Raporda belirtilen bir nokta ilginç:  Bazı yerlerden alınan yumurtalardaki dioksin ve PCB seviyeleri o kadar yüksek ki o yumurtalardan bir tanesi bile Avrupa Birliği sınırlarında yaşayan biri için oldukça fazla. Çünkü tespit edilen miktarlar AB’nin bu kimyasallar için belirlenen güvenli limitlerinin katbekat üzerinde!

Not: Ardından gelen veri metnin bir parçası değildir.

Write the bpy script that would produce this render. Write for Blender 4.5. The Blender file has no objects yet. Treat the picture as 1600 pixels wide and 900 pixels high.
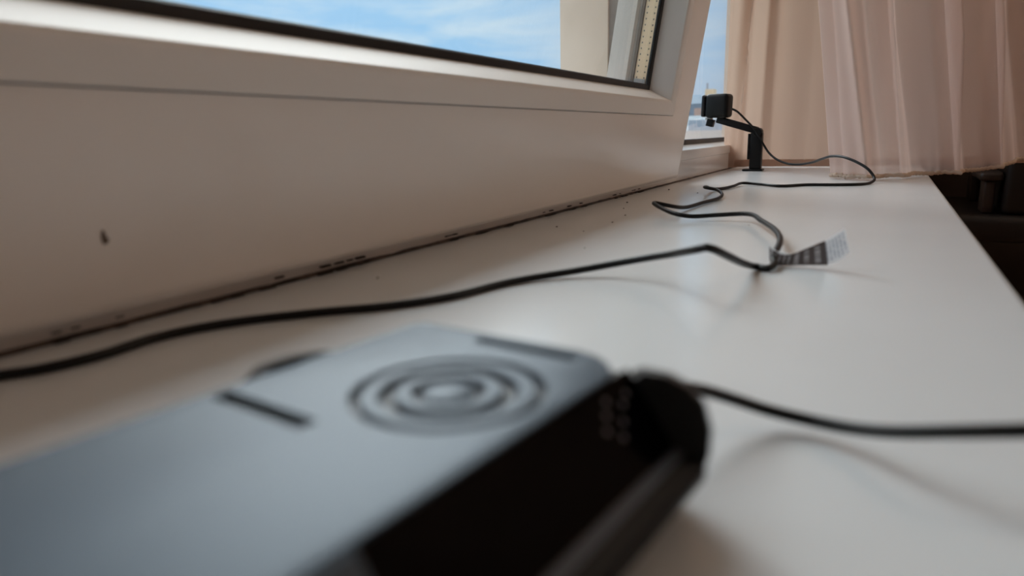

Raporda ortaya konulan bazı önemli bulgular şu şekilde:

  • Analiz edilen yumurtalar, dioksinler ve kimyasal katkı maddeleri olan PBDE’ler, PCB’ler ve SCCP’ler gibi oldukça zehirli ve uluslararası hukuk tarafından yasaklanan kimyasalları farklı düzeylerde olacak şekilde barındırıyor
  • Yumurta örneklerinin alındığı tüm açık çöp alanlarındaki dioksin seviyeleri Avrupa Birliği (AB) güvenli tüketim maksimum sınırını (gram başına 2.5 pg WHO TEQ) aşacak düzeyde içeriyor. Üstelik bazı yerlerde yumurtalar güvenli sınırın on katı fazla miktarda kimyasal içeriyor.
  • Dioksinler kadar toksik olan PCB’lerle birleştirilmiş dioksinler de tüm örnekleme alanlarında AB sınırını (gram başına 5 pg WHO TEQ) bazı yerlerde 6 kat olacak şekilde aşan düzeylere sahip
  • Endonezya‘daki bir lokasyondan alınan yumurtalardaki dioksin seviyeleri, Vietnam‘daki eski bir ABD Hava Kuvvetleri üssünde yoğun bir şekilde Portakal Gazına maruz kalmış alanlardan örneklenen yumurtalara benzer seviyelerde. Adeta ithal atık bombardımanını andırıyor!

Türkiye de benzer durumda

Araştırmaya Türkiye dahil değil ancak benzer sonuçların Türkiye için de geçerli olduğunu söylemek yanlış olmaz. Çünkü her yıl yüzlerce geri dönüşüm tesisinin yandığı ve atık yönetimi oldukça sorunlu bir ülkeyiz. Üstelik geri dönüşüm denilen kandırmaca da çoğunlukla oldukça ilkel şartlarda gerçekleştiriliyor. Türkiye büyük bir plastik ve kimyasal üreticisi. Bununla beraber plastik atık ve onunla birlikte gelen kirlilik de ciddi bir sorun. İşte tüm bunları bir araya getirince ortaya benzer bir durumun çıkacağını tahmin etmek zor değil.

Sonuç olarak geri dönüşüm bir çare değil hatta başka sorunların da kaynağı. Çare plastiksizleşmek. Plastik üretimi ve tüketimine sınırlamalar getirmek her açıdan doğa ve insan sağlığını korumada önemli faydalar sağlayacaktır.